If good, why do I yield to that suggestion
Whose horrid image doth unfix my hair,
And make my seated heart knock at my ribs,
Against the use of nature?
In his more optimistic moments Macbeth thinks that
If chance will have me king, why, chance may crown me
Without my stir
but once Malcolm is named as Duncan's heir the honest route to the crown is blocked and Macbeth does indeed yield to the suggestions that came to him at the very first. The fact that Macbeth agonises over his crime, has to be persuaded to commit it by his wife, and has guilt-ridden hallucinations as he is about to commit it, cannot excuse the fact that he did commit it and that it was his idea in the first place.
The witches' greetings go right to the heart of Macbeth's ambitious nature. He clearly enjoys power and success in battle and wants to rise to be the ultimate power in his society. In gaining the crown, Macbeth loses security and peace of mind.

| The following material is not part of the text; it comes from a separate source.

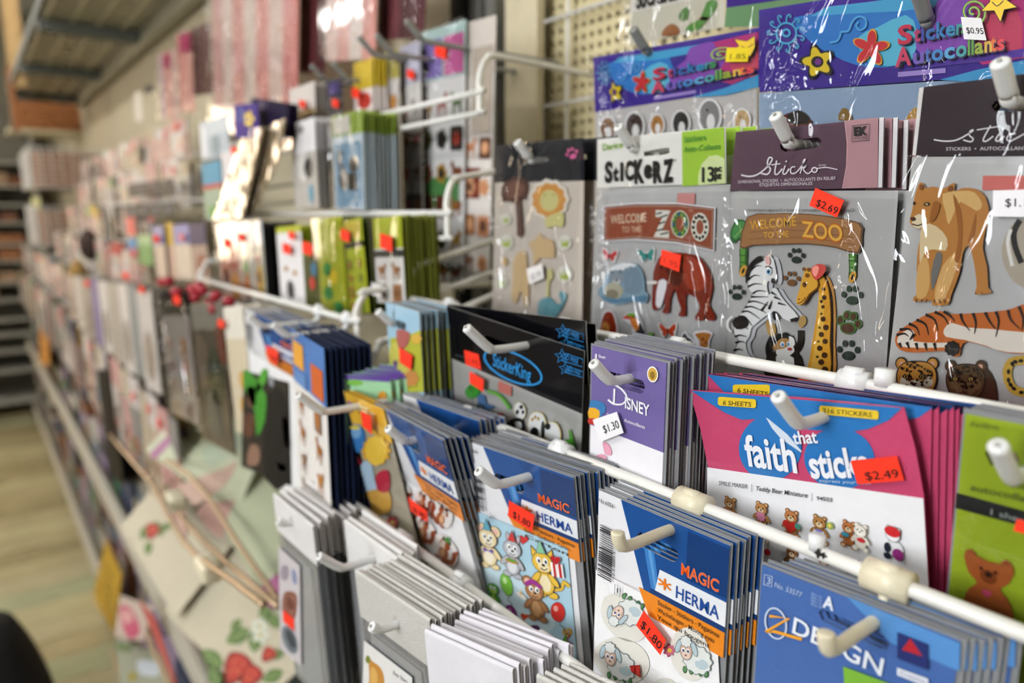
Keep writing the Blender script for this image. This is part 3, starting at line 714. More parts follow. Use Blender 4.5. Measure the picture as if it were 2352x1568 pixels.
# blue design pack, lower right
p = Pack('card_pack', 'medium blue card pack with orange zigzag emblem, nearest the lower right corner', CPK, (1750.5, 1297), (2204, 1472), .255, .125, None, 0)
sl = p.LL([(1880, 1405), (1890, 1398), (2030, 1462), (2042, 1480), (2036, 1492), (2025, 1490), (1888, 1424)])
hd = p.part('header_card', p.rect(0, 0, 1, .57), '#4a6cac', 0, .0006, [sl], GLOSS, shell=True)
p.part('sticker_sheet', p.rect(0, .57, 1, 1), '#eceef0', 0, .0006, shell=True); p.part('clear_sleeve', p.rect(-.01, -.01, 1.03, 1), '#fff', -.0007, .0003, [sl], SLEEVE, shell=True)
A = Art(p, .0003, crop=C8); A.p('#5b93d2', [(1395, 745), (2010, 1000), (2005, 1150), (1640, 1000)], smooth=0); A.build('header_print', GLOSS, hd)
A = Art(p, .0006, crop=C8)
A.text('No. 53577', (1010, 695), (1155, 752), (1016, 668), '#b9cbea'); A.text('3', (968, 678), (988, 684), (972, 640), '#b9cbea'); A.l('#b9cbea', [(958, 628), (1000, 640), (996, 695), (954, 682)], 5, closed=True)
A.text('A', (1270, 800), (1328, 822), (1278, 735), '#e8eef8', .03)
for i in range(4): A.text('Baby ink', (1210, 735+18*i), (1268, 757+18*i), (1212, 722+18*i), '#9db6e0')
A.l('#c9d6ea', ell(1020, 890, 55, 84, -14, 28), 9, closed=True)
A.l('#f0a52a', [(985, 850), (1092, 862), (965, 935), (1010, 932), (1160, 975)], 16)
A.text('DESIGN', (1108, 938), (1588, 1172), (1122, 850), '#e9eef6', .012)
A.p('#232f6b', [(1675, 935), (1842, 1002), (1842, 1140), (1675, 1075)]); A.p('#b9242e', [(1745, 968), (1812, 1065), (1700, 1030)], smooth=0); A.p('#e5e8f0', [(1675, 1125), (1842, 1185), (1842, 1230), (1675, 1165)])
A.text('Creative', (1690, 1160), (1830, 1212), (1692, 1140), '#44518c')
A.p('#7db43c', [(1385, 1118), (1665, 1222), (1660, 1300), (1395, 1300)]); A.build('lettering', PRINT, hd, 'white and orange design lettering with red emblem')
p.stack(6, .011, label='medium blue card pack stacked behind the zigzag emblem pack', group='packs behind the zigzag emblem', dx=.012, up=.003)
hook_for('B', (2040, 1336), .038, 'cream stub-ended hook through the zigzag emblem packs', CREAMP, 1, droop=.014)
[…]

I heard a voice cry, "Sleep no more!
Macbeth does murder sleep,"-- the innocent sleep;
Sleep that knits up the ravell'd sleave of care,
The death of each day's life, sore labour's bath,
Balm of hurt minds, great nature's second course,
Chief nourisher in life's feast.
This loss of his clean conscience begins the internal transformation of Macbeth from a man of honour into a bullying tyrant. Similarly, the need to secure his position against external threats leads to his murder of Banquo and Macduff's family. The once great warrior who his wife thought "too full o' the milk of human kindness" becomes desensitised to the death and suffering he brings about and he is incapable of escaping from the bloody conclusion to his course of action.
I am in blood
Step't in so far that, should I wade no more,
Returning were as tedious as go o'er
This, then, is the tragedy of Macbeth. A single incident that plays upon the worst part of his character leads inevitably to his death. A less ambitious man would not have been tempted, a weaker man would not have dared, but because of his circumstances and his character, Macbeth falls. Aristotle said that one of the signs of a tragedy was that it must terrify the audience. Like Macbeth at the beginning of the play, most members of the audience are likely to have a clear conscience, but what if something happens that reveals your true, ugly nature? Shakespeare chose to make the starting event an encounter with witches, partly to flatter the witch-hating James I and partly to introduce an exciting flavour of the supernatural into the play. But, exciting as the scenes with the witches and Hecate are, they are not at the heart of the tragedy. The witches' powers are limited, Lady Macbeth is only a helper: it is Macbeth's own weaknesses that bring him down.